Should Murray have been disinvited?

We should not accept inviting speakers on the premise of free-speech

Yes: Hannah Healey

The central argument against no-platforming in universities is a clear one: we should allow debate around controversial topics because it inspires resilience, critical thinking and better-formed opinions.

It is possible to agree with this statement while still supporting the disinvitation of Jenni Murray, by recognising how exploitative it is to treat trans rights as a conceptual issue to debate about.

Murray’s belief that trans women are not “real women” in- validates the identities of millions of people. Statistically, trans people are more likely to suffer from poor mental health and attempt suicide, which is undoubtedly contributed to by their stigmatisation and marginalisation within society.

Suggesting that we should allow the expression of opinions that directly contribute to this issue for our own intellectual stimulation is, at best, irresponsible and exploitative. At worst, it is incredibly dangerous. There are so many divisive and controversial issues within feminism that could provide high-quality, interesting debates without questioning the validity of someone’s identity. Murray’s opinion is representative of a bigoted, rapidly disappearing society, and we should not discuss it just for the sake of generating controversy.

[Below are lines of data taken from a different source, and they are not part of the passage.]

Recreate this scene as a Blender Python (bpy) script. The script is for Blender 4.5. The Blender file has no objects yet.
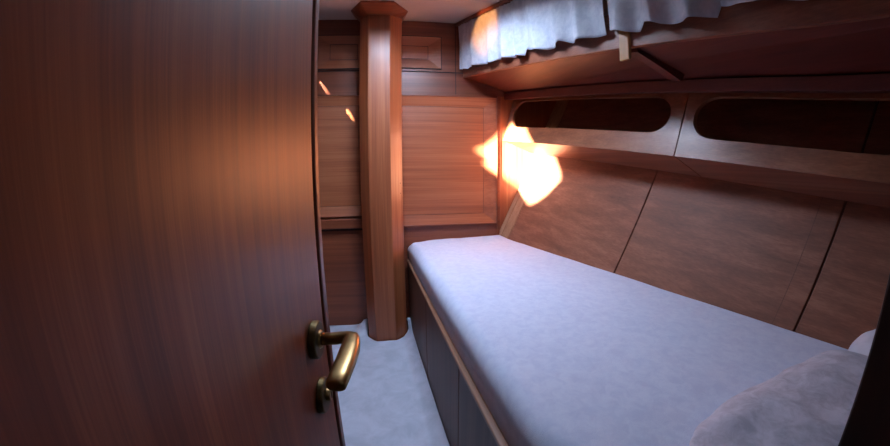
import bpy, bmesh, math, random
from mathutils import Vector, Matrix, noise
from mathutils.geometry import tessellate_polygon
C = bpy.context.scene.collection
random.seed(4)
D = 2.15                                   # far bulkhead
ZC = lambda y: 1.975 - .19 * (D - y)       # the deck head falls towards the door
PLAN = .22                                 # the hull side opens out towards the door

# ------------------------------------------------------------------ materials
def nodes(name):
    m = bpy.data.materials.new(name); m.use_nodes = True
    nt = m.node_tree; b = nt.nodes['Principled BSDF']
    return m, nt, b, nt.links.new
def srgb(r, g, b):
    f = lambda c: (c / 255 / 12.92) if c / 255 <= .04045 else ((c / 255 + .055) / 1.055) ** 2.4
    return (f(r), f(g), f(b), 1)
def wood(name, axis, dark, mid, light, rough=.36, coat=.25, scale=1., contrast=1., bump=.04):
    m, nt, b, L = nodes(name); N = nt.nodes.new
    tc = N('ShaderNodeTexCoord')
    def mapped(al, ac):
        mp = N('ShaderNodeMapping'); s = [ac * scale] * 3; s['XYZ'.index(axis)] = al * scale
        mp.inputs['Scale'].default_value = s; L(tc.outputs['Object'], mp.inputs['Vector']); return mp
    def nz(mp, sc, det, ro=.6, dist=0):
        n = N('ShaderNodeTexNoise'); n.inputs['Scale'].default_value = sc; n.inputs['Detail'].default_value = det
        n.inputs['Roughness'].default_value = ro; n.inputs['Distortion'].default_value = dist
        L(mp.outputs[0], n.inputs['Vector']); return n
    g1 = nz(mapped(.5, 26), 1, 6, .62, .4)
    g2 = nz(mapped(2.6, 240), 1, 3, .6)
    g3 = nz(mapped(.4, 5), 1, 2)
    mx = N('ShaderNodeMix'); mx.data_type = 'FLOAT'; mx.inputs[0].default_value = .34
    L(g1.outputs[0], mx.inputs[2]); L(g2.outputs[0], mx.inputs[3])
    mx2 = N('ShaderNodeMix'); mx2.data_type = 'FLOAT'; mx2.inputs[0].default_value = .2
    L(mx.outputs[0], mx2.inputs[2]); L(g3.outputs[0], mx2.inputs[3])
    r = N('ShaderNodeValToRGB'); e = r.color_ramp.elements
    w = .17 / contrast
    e[0].position = .5 - w; e[0].color = srgb(*dark); e[1].position = .5 + w; e[1].color = srgb(*light)
    k = e.new(.5); k.color = srgb(*mid)
    L(mx2.outputs[0], r.inputs[0]); L(r.outputs[0], b.inputs['Base Color'])
    b.inputs['Roughness'].default_value = rough; b.inputs['Coat Weight'].default_value = coat
    b.inputs['Coat Roughness'].default_value = .22
    bp = N('ShaderNodeBump'); bp.inputs['Strength'].default_value = bump; bp.inputs['Distance'].default_value = .002
    L(mx.outputs[0], bp.inputs['Height']); L(bp.outputs[0], b.inputs['Normal'])
    return m
def plain(name, c, rough=.5, metal=0., noise_amt=0., nscale=20):
    m, nt, b, L = nodes(name); N = nt.nodes.new
    tc = N('ShaderNodeTexCoord'); n = N('ShaderNodeTexNoise'); n.inputs['Scale'].default_value = nscale; n.inputs['Detail'].default_value = 4
    L(tc.outputs['Object'], n.inputs['Vector'])
    r = N('ShaderNodeValToRGB'); e = r.color_ramp.elements
    e[0].position = .3; e[1].position = .7
    e[0].color = tuple(v * (1 - noise_amt) for v in srgb(*c)[:3]) + (1,)
    e[1].color = tuple(min(1, v * (1 + noise_amt)) for v in srgb(*c)[:3]) + (1,)
    L(n.outputs[0], r.inputs[0]); L(r.outputs[0], b.inputs['Base Color'])
    b.inputs['Roughness'].default_value = rough; b.inputs['Metallic'].default_value = metal
    return m
def cloth(name, c1, c2, nscale, weave=300, transl=0., bump=.25, stretch=(1, 1, 1)):
    m, nt, b, L = nodes(name); N = nt.nodes.new
    tc = N('ShaderNodeTexCoord'); mp = N('ShaderNodeMapping'); mp.inputs['Scale'].default_value = stretch
    L(tc.outputs['Object'], mp.inputs[0])
    n = N('ShaderNodeTexNoise'); n.inputs['Scale'].default_value = nscale; n.inputs['Detail'].default_value = 7; n.inputs['Distortion'].default_value = .5
    n.inputs['Roughness'].default_value = .66
    L(mp.outputs[0], n.inputs['Vector'])
    r = N('ShaderNodeValToRGB'); e = r.color_ramp.elements; e[0].position = .38; e[1].position = .62
    e[0].color = srgb(*c1); e[1].color = srgb(*c2); L(n.outputs[0], r.inputs[0]); L(r.outputs[0], b.inputs['Base Color'])
    b.inputs['Roughness'].default_value = .92; b.inputs['Sheen Weight'].default_value = .25
    n2 = N('ShaderNodeTexNoise'); n2.inputs['Scale'].default_value = weave; n2.inputs['Detail'].default_value = 2
    L(tc.outputs['Object'], n2.inputs['Vector'])
    bp = N('ShaderNodeBump'); bp.inputs['Strength'].default_value = bump; bp.inputs['Distance'].default_value = .003
    L(n2.outputs[0], bp.inputs['Height']); L(bp.outputs[0], b.inputs['Normal'])
    if transl:
        t = N('ShaderNodeBsdfTranslucent'); L(r.outputs[0], t.inputs['Color']); ms = N('ShaderNodeMixShader'); ms.inputs[0].default_value = transl
        out = nt.nodes['Material Output']; L(b.outputs[0], ms.inputs[1]); L(t.outputs[0], ms.inputs[2]); L(ms.outputs[0], out.inputs['Surface'])
    return m
M = {
 'door': wood('door veneer', 'Z', (78, 38, 18), (120, 66, 36), (158, 96, 56), .42, .0, 2.0, .85, .01),
 'back':   wood('bulkhead veneer', 'X', (110, 57, 34), (148, 84, 53), (174, 109, 75), .42, .12, 1, .9),
 'back_z': wood('upright mahogany', 'Z', (90, 42, 24), (120, 60, 36), (148, 82, 52), .4, .2),
 'frame': wood('moulding mahogany', 'X', (88, 42, 25), (118, 60, 37), (144, 82, 54), .4, .15),
 'column': wood('column mahogany', 'Z', (110, 54, 30), (142, 76, 44), (174, 106, 68), .42, .2, 1.4, .9),
 'hull': wood('hull panel veneer', 'Y', (88, 48, 32), (124, 74, 52), (156, 102, 76), .6, .0, 1, .85),
 'shelf': wood('shelf mahogany', 'Y', (108, 60, 38), (138, 82, 54), (164, 104, 74), .42, .12),
 'bunk': wood('bunk mahogany', 'Y', (100, 54, 38), (130, 76, 54), (156, 100, 76), .42, .15),
 'red': wood('bunk bottom plywood', 'Y', (72, 26, 17), (92, 36, 24), (112, 48, 33), .5, .05),
 'base': wood('berth front mahogany', 'Z', (62, 38, 30), (84, 54, 42), (106, 72, 56), .55, .04),
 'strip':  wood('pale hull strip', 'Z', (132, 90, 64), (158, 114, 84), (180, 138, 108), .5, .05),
 'jamb':   wood('doorway mahogany', 'Z', (34, 18, 13), (46, 26, 19), (60, 36, 26), .5, .05),
 'rail': wood('pale trim rail', 'Y', (106, 72, 54), (130, 92, 70), (152, 112, 88), .45, .08),
 'tan':    wood('tan latch wood', 'Z', (150, 104, 56), (176, 126, 74), (196, 146, 92), .45, .1),
 'dark':   plain('dark gap', (22, 11, 8), .7, 0, .2),
 'groove': plain('groove', (46, 24, 18), .7, 0, .2),
 'line':   plain('veneer edge', (92, 54, 38), .6, 0, .2),
 'brass':  plain('aged bronze', (158, 128, 84), .34, 1., .18, 40),
 'brass_d':plain('dark bronze', (96, 80, 52), .42, 1., .25, 60),
 'ceil':   plain('deckhead lining', (206, 190, 178), .8, 0, .04, 8),
 'wall':   plain('cabin lining', (120, 70, 45), .7, 0, .1, 8),
 'carpet': cloth('pale carpet', (166, 171, 185), (184, 188, 202), 9, 420, 0, .5),
 'matt': cloth('mattress cloth', (182, 191, 214), (196, 204, 222), 38, 500, 0, .3),
 'pil': cloth('grey pillow cloth', (164, 162, 174), (194, 192, 204), 34, 1100, 0, .3),
 'pil2': cloth('white pillow cloth', (186, 188, 200), (204, 206, 216), 14, 1100, 0, .2),
 'curt':   cloth('curtain cotton', (196, 204, 216), (216, 222, 230), 30, 600, .25, .25),
}

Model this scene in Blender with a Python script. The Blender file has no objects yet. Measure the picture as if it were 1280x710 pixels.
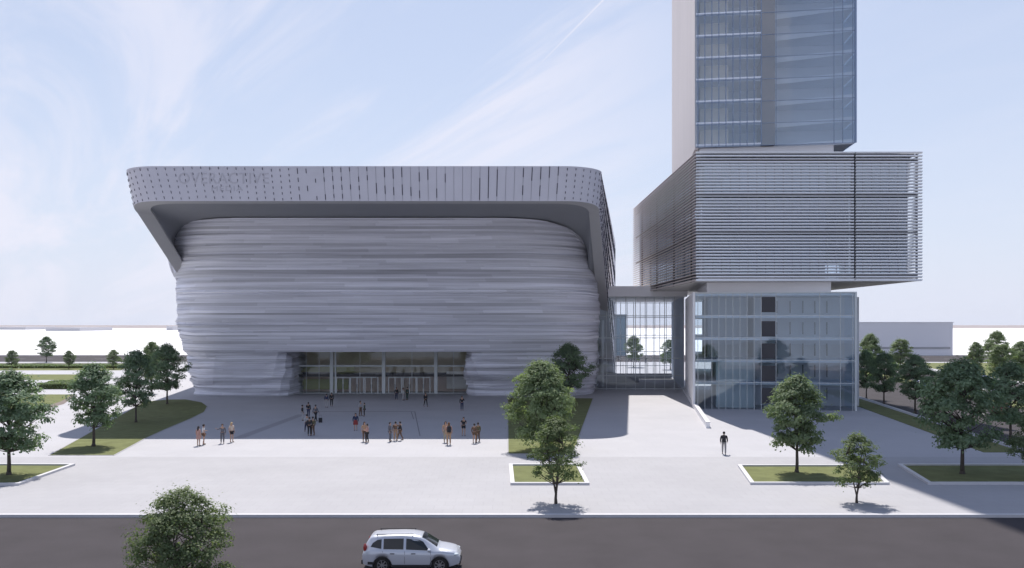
import bpy, math, random
from mathutils import Vector, Matrix, noise
R = math.radians
random.seed(7)
S = bpy.context.scene
COL = S.collection
H = 11.3; F = 1108.0; HZ = 405.0            # camera height, focal length (px of a 1280 frame), horizon row

# ------------------------------------------------------------------ camera, sky, sun, exposure
cam = bpy.data.cameras.new('camera'); co = bpy.data.objects.new('camera', cam); COL.objects.link(co)
cam.sensor_width = 36; cam.lens = 36*F/1280; cam.shift_y = (HZ-355)/1280
cam.clip_start = 0.5; cam.clip_end = 60000
co.location = (0, 0, H); co.rotation_euler = (R(90), 0, 0)
S.camera = co
S.view_settings.view_transform = 'Standard'; S.view_settings.look = 'None'
S.view_settings.exposure = 0.25; S.view_settings.gamma = 1
SUN = Vector((-0.03, 0.60, 1.0)).normalized()
sl = bpy.data.lights.new('sun', 'SUN'); sl.energy = 5.0; sl.angle = R(0.5); sl.color = (1.0, 0.94, 0.865)
so = bpy.data.objects.new('sun', sl); COL.objects.link(so); so.rotation_euler = SUN.to_track_quat('Z', 'Y').to_euler()
so.location = (0, 60, 160)

def N(nt, t, **kw):
    n = nt.nodes.new(t)
    for k, v in kw.items():
        if k.startswith('i_'):
            k2 = k[2:]; n.inputs[int(k2) if k2.isdigit() else k2].default_value = v
        else: setattr(n, k, v)
    return n
def pxdir(px, py): return Vector(((px-640)/F, 1.0, (HZ-py)/F)).normalized()

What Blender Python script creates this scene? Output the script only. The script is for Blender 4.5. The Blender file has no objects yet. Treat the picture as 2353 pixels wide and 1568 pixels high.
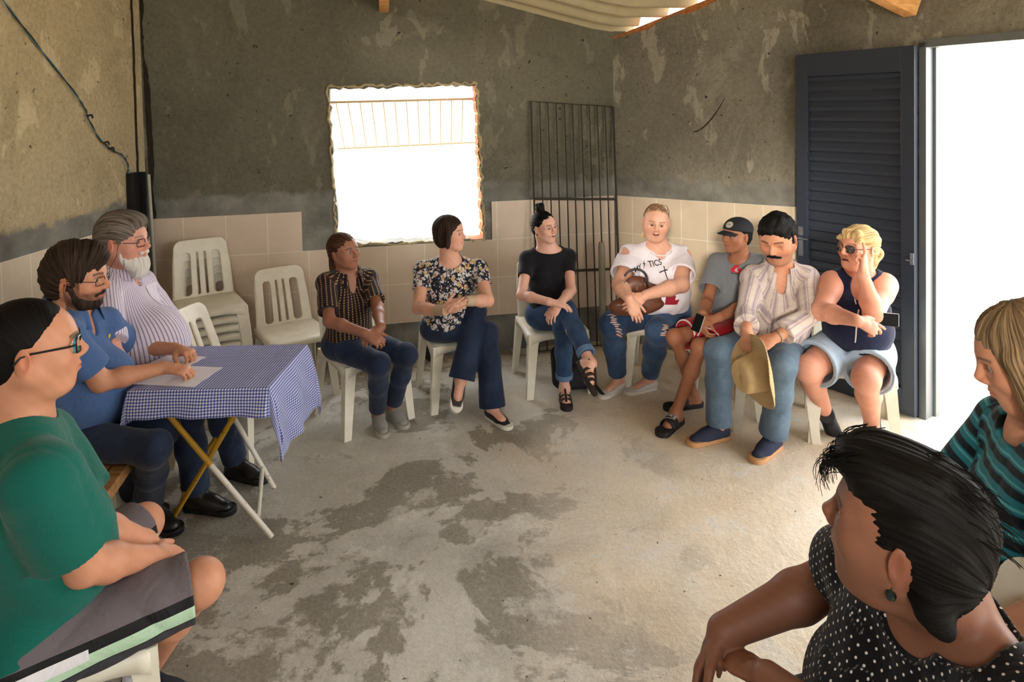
# A community meeting in a bare plastered room: twelve seated people, plastic chairs, a folding table.
import bpy, bmesh, math, random
import numpy as np
from mathutils import Vector, Matrix
from mathutils.bvhtree import BVHTree

scene = bpy.context.scene
COL = scene.collection
PI = math.pi

# ------------------------------------------------------------------ camera
cam_data = bpy.data.cameras.new('camera')
cam = bpy.data.objects.new('camera', cam_data)
COL.objects.link(cam)
cam_data.sensor_fit = 'HORIZONTAL'
cam_data.sensor_width = 36.0
cam_data.lens = 36.0 * 1500.0 / 2353.0
cam_data.shift_y = -0.20691
cam_data.clip_start = 0.05
cam_data.clip_end = 200
cam.matrix_world = Matrix.Translation((0, 0, 1.9)) @ Matrix.Rotation(math.radians(90 - 1.8), 4, 'X') @ Matrix.Rotation(-0.02, 4, 'Z')
scene.camera = cam

# ------------------------------------------------------------------ light and exposure
world = bpy.data.worlds.new('world')
scene.world = world
world.use_nodes = True
wb = world.node_tree.nodes['Background']
wb.inputs['Color'].default_value = (0.97, 0.985, 1.0, 1)
wb.inputs['Strength'].default_value = 3.4

def portal(name, size, mat):
    l = bpy.data.lights.new(name, 'AREA')
    l.shape = 'RECTANGLE'
    l.size, l.size_y = size
    l.cycles.is_portal = True
    o = bpy.data.objects.new(name, l)
    o.matrix_world = mat
    COL.objects.link(o)

def look_matrix(p, d):
    q = Vector(d).to_track_quat('-Z', 'Z')
    return Matrix.Translation(p) @ q.to_matrix().to_4x4()

sun = bpy.data.lights.new('sun', 'SUN')
sun.energy = 0.9
sun.angle = math.radians(5)
sun.color = (1.0, 0.91, 0.78)
sun_o = bpy.data.objects.new('sun', sun)
sun_o.matrix_world = look_matrix((3, 3, 6), (0.24, 0.97, -0.235))
COL.objects.link(sun_o)

scene.view_settings.view_transform = 'Standard'
scene.view_settings.look = 'None'
scene.view_settings.exposure = 1.3
scene.view_settings.gamma = 1.0
scene.view_settings.use_curve_mapping = False

# ------------------------------------------------------------------ helpers
def tag(o, label=None, cat=None, group=None, kind=None):
    if label: o['label'] = label
    if cat: o['category'] = cat
    if group: o['group'] = group
    if kind: o['kind'] = kind
    return o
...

Murray was coming to discuss feminism and history – so it is unlikely there would have been time for an extensive discussion of her opinions on trans women. Instead, she would probably have delivered a speech about powerful women in history which would have excluded the impact of trans women, thereby subtly erasing trans rights without acknowledging her transphobia.

The impact of this would be to perpetuate non-intersectional feminism.

No-platforming Murray does not represent the stifling of controversial opinions. Instead, it serves to protect the rights of trans people.

No: Maya Nerissa Thomas

When I arrived in Oxford last year, I couldn’t wait to engage in heated discussions with people whose ideas would force me to evaluate, question and develop my own. After all, Oxford was meant to be a bastion for rigorous discourse – an intellectual microcosm, where all ideological persuasions were freely expressed in the interest of academic exploration.

Soon however, I learnt that even at the world’s best university, the only views one can engage with are those deemed “politically correct” enough by the now omnipresent Social Justice Warriors, whose “holier-than-thou” attitude justifies them silencing their opponents.

As Secretary of the Oxford University History Society, I was disappointed by the threatening tone with which we were ordered to cancel our Jenni Murray speaker event last week. We aimed to interview her about her historical writing and her role on BBC Radio 4’s Women’s Hour, yet were prevented from doing so because a fraction of her views were considered controversial enough to eclipse her entire career. The point of a speaker event, especially one in interview- format, is to provoke discourse. Yet, if today we are only allowed to have discussions with like-minded people, then I am saddened by the fate of academia.

The last few years have seen the internet become an ideological echo-chamber, which makes inviting a wide range of live speakers to Oxford all the more important. If a speaker’s ideas prove unsavoury, what better opportunity to challenge them than through a face-to-face debate?

Disinviting speakers because of their views strikes me as cowardly. The best way to shut down an argument is to have the courage to engage with it, and “no-platforming” suggests that even at Oxford, our generation is too weak to handle this confrontation.

It won’t be long until even those with moderately deviating views feel too afraid to speak out.